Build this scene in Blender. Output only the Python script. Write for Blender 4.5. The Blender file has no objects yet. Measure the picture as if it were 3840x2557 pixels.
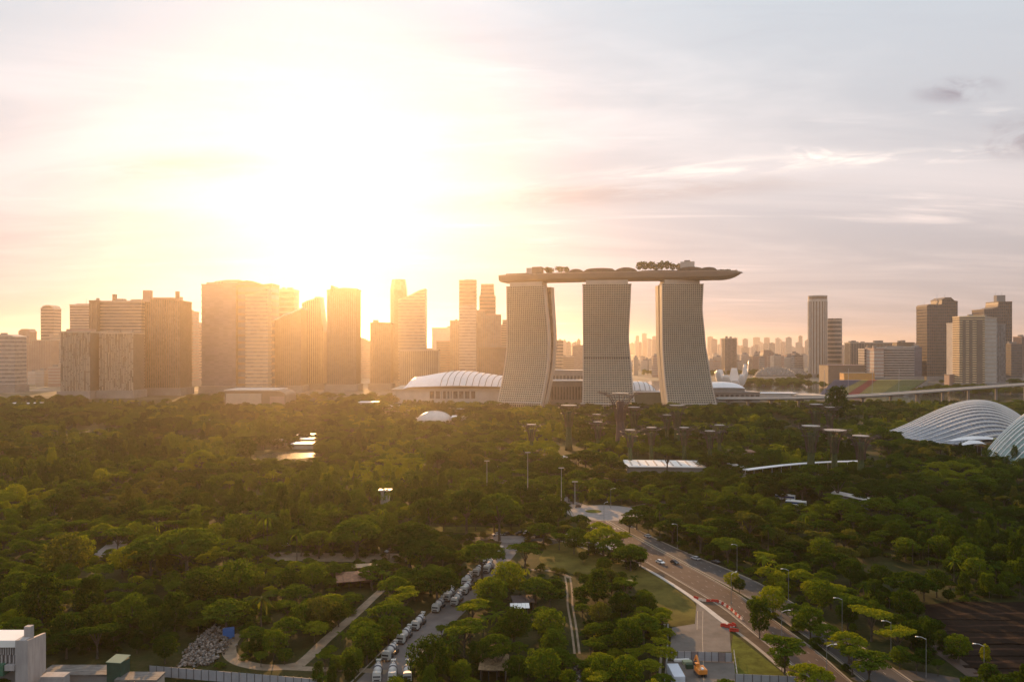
import bpy, math, random
from mathutils import Vector, Matrix, noise as mnoise
R = math.radians
scene = bpy.context.scene
col = scene.collection
rnd = random.Random(7)

# ------------------------------------------------------------------ camera
F, CX, HY, CAMZ = 2984.0, 1920.0, 1300.0, 92.0      # focal length and horizon in photo pixels, camera height in metres
cam_d = bpy.data.cameras.new("camera")
cam = bpy.data.objects.new("camera", cam_d)
col.objects.link(cam)
cam.location = (0, 0, CAMZ)
cam.rotation_euler = (R(90), 0, 0)
cam_d.sensor_width = 36.0
cam_d.lens = 36.0 * F / 3840.0
cam_d.shift_y = 21.5 / 3840.0
cam_d.clip_start = 1.0
cam_d.clip_end = 60000.0
scene.camera = cam

# ------------------------------------------------------------------ sky, sun, exposure
SUN_AZ, SUN_EL = -12.5, 12.0
w = bpy.data.worlds.new("World")
scene.world = w
w.use_nodes = True
wn, wl = w.node_tree.nodes, w.node_tree.links
wn.clear()
def N(nt, typ, **kw):
    n = nt.nodes.new(typ)
    for k, v in kw.items():
        if k.startswith('i_'):
            n.inputs[k[2:].replace('_', ' ')].default_value = v
        else:
            setattr(n, k, v)
    return n
sky = N(w.node_tree, 'ShaderNodeTexSky', sky_type='NISHITA', sun_disc=False)
sky.sun_elevation = R(SUN_EL)
sky.sun_rotation = R(SUN_AZ)
sky.altitude = 50
sky.air_density = 1.0
sky.dust_density = 2.0
sky.ozone_density = 1.0
bg = N(w.node_tree, 'ShaderNodeBackground')
bg.inputs['Strength'].default_value = 0.15
wo = N(w.node_tree, 'ShaderNodeOutputWorld')
# thin cirrus: noise on a flat sheet high above the ground, looked up by the direction of view
tc = N(w.node_tree, 'ShaderNodeTexCoord')
sep = N(w.node_tree, 'ShaderNodeSeparateXYZ')
wl.new(tc.outputs['Generated'], sep.inputs[0])
zc = N(w.node_tree, 'ShaderNodeMath', operation='MAXIMUM'); zc.inputs[1].default_value = 0.0
wl.new(sep.outputs['Z'], zc.inputs[0])
za = N(w.node_tree, 'ShaderNodeMath', operation='ADD'); za.inputs[1].default_value = 0.10
wl.new(zc.outputs[0], za.inputs[0])
dv = N(w.node_tree, 'ShaderNodeVectorMath', operation='DIVIDE')
wl.new(tc.outputs['Generated'], dv.inputs[0])
cmb = N(w.node_tree, 'ShaderNodeCombineXYZ')
for k in range(3): wl.new(za.outputs[0], cmb.inputs[k])
wl.new(cmb.outputs[0], dv.inputs[1])
def cloud_layer(scale, detail, stretch, rot, lo, hi, off):
    mp = N(w.node_tree, 'ShaderNodeMapping')
    mp.inputs['Scale'].default_value = stretch
    mp.inputs['Rotation'].default_value = (0, 0, R(rot))
    mp.inputs['Location'].default_value = off
    wl.new(dv.outputs[0], mp.inputs[0])
    nz = N(w.node_tree, 'ShaderNodeTexNoise')
    nz.inputs['Scale'].default_value = scale; nz.inputs['Detail'].default_value = detail
    nz.inputs['Roughness'].default_value = 0.6; nz.inputs['Distortion'].default_value = 0.6
    wl.new(mp.outputs[0], nz.inputs['Vector'])
    mr = N(w.node_tree, 'ShaderNodeMapRange', interpolation_type='SMOOTHSTEP')
    mr.inputs['From Min'].default_value = lo; mr.inputs['From Max'].default_value = hi
    wl.new(nz.outputs['Fac'], mr.inputs['Value'])
    return mr.outputs['Result']
SKY = dict(veil=(0.75, 5, (0.55, 1.3, 1), 8, 0.40, 0.75, (3.1, 0.4, 0)), wisp=(1.6, 7, (0.35, 1.6, 1), 14, 0.55, 0.80, (0.6, 1.9, 0)))
veil = cloud_layer(*SKY['veil'])
wisp = cloud_layer(*SKY['wisp'])
SKY_GAMMA = 0.10
SKY_LOW, SKY_MID, SKY_HIGH = (1.42, 1.16, 1.10, 1), (1.80, 1.69, 1.75, 1), (1.98, 2.20, 2.42, 1)
def mixc(a, b, fac, mode='MIX'):
    m = N(w.node_tree, 'ShaderNodeMix', data_type='RGBA', blend_type=mode)
    if isinstance(fac, float): m.inputs[0].default_value = fac
    else: wl.new(fac, m.inputs[0])
    for i, v in ((6, a), (7, b)):
        if isinstance(v, tuple): m.inputs[i].default_value = v
        else: wl.new(v, m.inputs[i])
    return m.outputs[2]
hsv = N(w.node_tree, 'ShaderNodeHueSaturation')
hsv.inputs['Saturation'].default_value = 0.3
gam = N(w.node_tree, 'ShaderNodeGamma'); gam.inputs['Gamma'].default_value = SKY_GAMMA     # evens out the aureole: a veil of high cloud spreads the sunlight
wl.new(sky.outputs[0], gam.inputs['Color'])
wl.new(gam.outputs[0], hsv.inputs['Color'])
# rosy near the horizon, cool and pale towards the zenith
rp = N(w.node_tree, 'ShaderNodeValToRGB')
rp.color_ramp.elements[0].position = 0.0; rp.color_ramp.elements[0].color = SKY_LOW
rp.color_ramp.elements[1].position = 0.45; rp.color_ramp.elements[1].color = SKY_HIGH
e_ = rp.color_ramp.elements.new(0.16); e_.color = SKY_MID
wl.new(zc.outputs[0], rp.inputs[0])
c0 = mixc(hsv.outputs[0], rp.outputs[0], 1.0, 'MULTIPLY')
lit = mixc(c0, (1.35, 1.28, 1.22, 1), 1.0, 'MULTIPLY')     # sunlit cloud: brighter than the sky behind it
lit2 = mixc(c0, (1.7, 1.55, 1.42, 1), 1.0, 'MULTIPLY')
c1 = mixc(c0, lit, veil)
c2 = mixc(c1, lit2, wisp)
# cloud bank low in the west: position on the sky as (u, t) = (x / y, z / y)
sx_ = N(w.node_tree, 'ShaderNodeMath', operation='DIVIDE'); wl.new(sep.outputs['X'], sx_.inputs[0]); wl.new(sep.outputs['Y'], sx_.inputs[1])
st_ = N(w.node_tree, 'ShaderNodeMath', operation='DIVIDE'); wl.new(sep.outputs['Z'], st_.inputs[0]); wl.new(sep.outputs['Y'], st_.inputs[1])
ut = N(w.node_tree, 'ShaderNodeCombineXYZ'); wl.new(sx_.outputs[0], ut.inputs[0]); wl.new(st_.outputs[0], ut.inputs[1]); wl.new(sep.outputs['Y'], ut.inputs[2])
def sky_patch(cu, ct, ru, rt, tilt, sc, lo, hi, seed, detail=7):
    mp = N(w.node_tree, 'ShaderNodeMapping', vector_type='POINT')
    sub = N(w.node_tree, 'ShaderNodeVectorMath', operation='SUBTRACT'); sub.inputs[1].default_value = (cu, ct, 0); wl.new(ut.outputs[0], sub.inputs[0])
    mul = N(w.node_tree, 'ShaderNodeVectorMath', operation='MULTIPLY'); mul.inputs[1].default_value = (1/ru, 1/rt, 0)
    rot = N(w.node_tree, 'ShaderNodeVectorRotate', rotation_type='Z_AXIS'); rot.inputs['Angle'].default_value = -math.atan(tilt)
    wl.new(sub.outputs[0], rot.inputs['Vector']); wl.new(rot.outputs[0], mul.inputs[0])
    ln = N(w.node_tree, 'ShaderNodeVectorMath', operation='LENGTH'); wl.new(mul.outputs[0], ln.inputs[0])
    fall = N(w.node_tree, 'ShaderNodeMapRange', interpolation_type='SMOOTHSTEP'); fall.inputs['From Min'].default_value = 1.0; fall.inputs['From Max'].default_value = 0.1
    wl.new(ln.outputs['Value'], fall.inputs['Value'])
    nz = N(w.node_tree, 'ShaderNodeTexNoise'); nz.inputs['Scale'].default_value = 1.0; nz.inputs['Detail'].default_value = detail; nz.inputs['Roughness'].default_value = 0.62; nz.inputs['Distortion'].default_value = 0.5
    m2 = N(w.node_tree, 'ShaderNodeVectorMath', operation='MULTIPLY_ADD'); m2.inputs[1].default_value = (sc[0], sc[1], 0); m2.inputs[2].default_value = (seed, seed*.7, 0); wl.new(rot.outputs[0], m2.inputs[0])
    wl.new(m2.outputs[0], nz.inputs['Vector'])
    th = N(w.node_tree, 'ShaderNodeMapRange', interpolation_type='SMOOTHSTEP'); th.inputs['From Min'].default_value = lo; th.inputs['From Max'].default_value = hi
    wl.new(nz.outputs['Fac'], th.inputs['Value'])
    o = N(w.node_tree, 'ShaderNodeMath', operation='MULTIPLY'); wl.new(fall.outputs['Result'], o.inputs[0]); wl.new(th.outputs['Result'], o.inputs[1])
    return o.outputs[0]
for pc, tint in (((0.24, 0.222, 0.42, 0.018, 0.085, (8, 72), 0.42, 0.60, 2.3), (1.30, 1.24, 1.16, 1)), ((0.12, 0.192, 0.40, 0.022, 0.06, (6, 34), 0.30, 0.62, 8.1), (0.82, 0.77, 0.75, 1)),
                 ((0.50, 0.238, 0.26, 0.014, 0.05, (12, 76), 0.44, 0.60, 5.4), (1.32, 1.26, 1.19, 1)), ((0.385, 0.240, 0.06, 0.018, -.1, (22, 70), 0.46, 0.62, 6.6), (1.30, 1.25, 1.18, 1)),
                 ((0.56, 0.322, 0.075, 0.022, 0.1, (18, 38), 0.34, 0.62, 3.7), (0.66, 0.61, 0.64, 1)), ((0.64, 0.262, 0.085, 0.035, 0.1, (14, 28), 0.30, 0.62, 9.2), (0.66, 0.60, 0.62, 1)), ((0.62, 0.296, 0.14, 0.008, 0.02, (16, 90), 0.42, 0.6, 4.9), (1.2, 1.16, 1.12, 1)),
                 ((-0.40, 0.225, 0.22, 0.03, 0.05, (6, 26), 0.30, 0.62, 1.9), (0.84, 0.80, 0.76, 1)), ((-0.10, 0.345, 0.55, 0.05, -0.08, (4, 34), 0.42, 0.66, 7.7), (1.10, 1.08, 1.06, 1)), ((0.2, 0.40, 0.7, 0.06, 0.06, (3, 22), 0.40, 0.70, 11.7), (0.93, 0.92, 0.93, 1))):
    c2 = mixc(c2, mixc(c2, tint, 1.0, 'MULTIPLY'), sky_patch(*pc))
wl.new(c2, bg.inputs['Color'])
wl.new(bg.outputs[0], wo.inputs['Surface'])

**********

(Required task)
Only the lines from the start of the material through the line containing "scene.camera = cam" should be transcribed. Pictures stay out.

(Exercise result)
Build this scene in Blender. Output only the Python script. Write for Blender 4.5. The Blender file has no objects yet. Measure the picture as if it were 3840x2557 pixels.
import bpy, math, random
from mathutils import Vector, Matrix, noise as mnoise
R = math.radians
scene = bpy.context.scene
col = scene.collection
rnd = random.Random(7)

# ------------------------------------------------------------------ camera
F, CX, HY, CAMZ = 2984.0, 1920.0, 1300.0, 92.0      # focal length and horizon in photo pixels, camera height in metres
cam_d = bpy.data.cameras.new("camera")
cam = bpy.data.objects.new("camera", cam_d)
col.objects.link(cam)
cam.location = (0, 0, CAMZ)
cam.rotation_euler = (R(90), 0, 0)
cam_d.sensor_width = 36.0
cam_d.lens = 36.0 * F / 3840.0
cam_d.shift_y = 21.5 / 3840.0
cam_d.clip_start = 1.0
cam_d.clip_end = 60000.0
scene.camera = cam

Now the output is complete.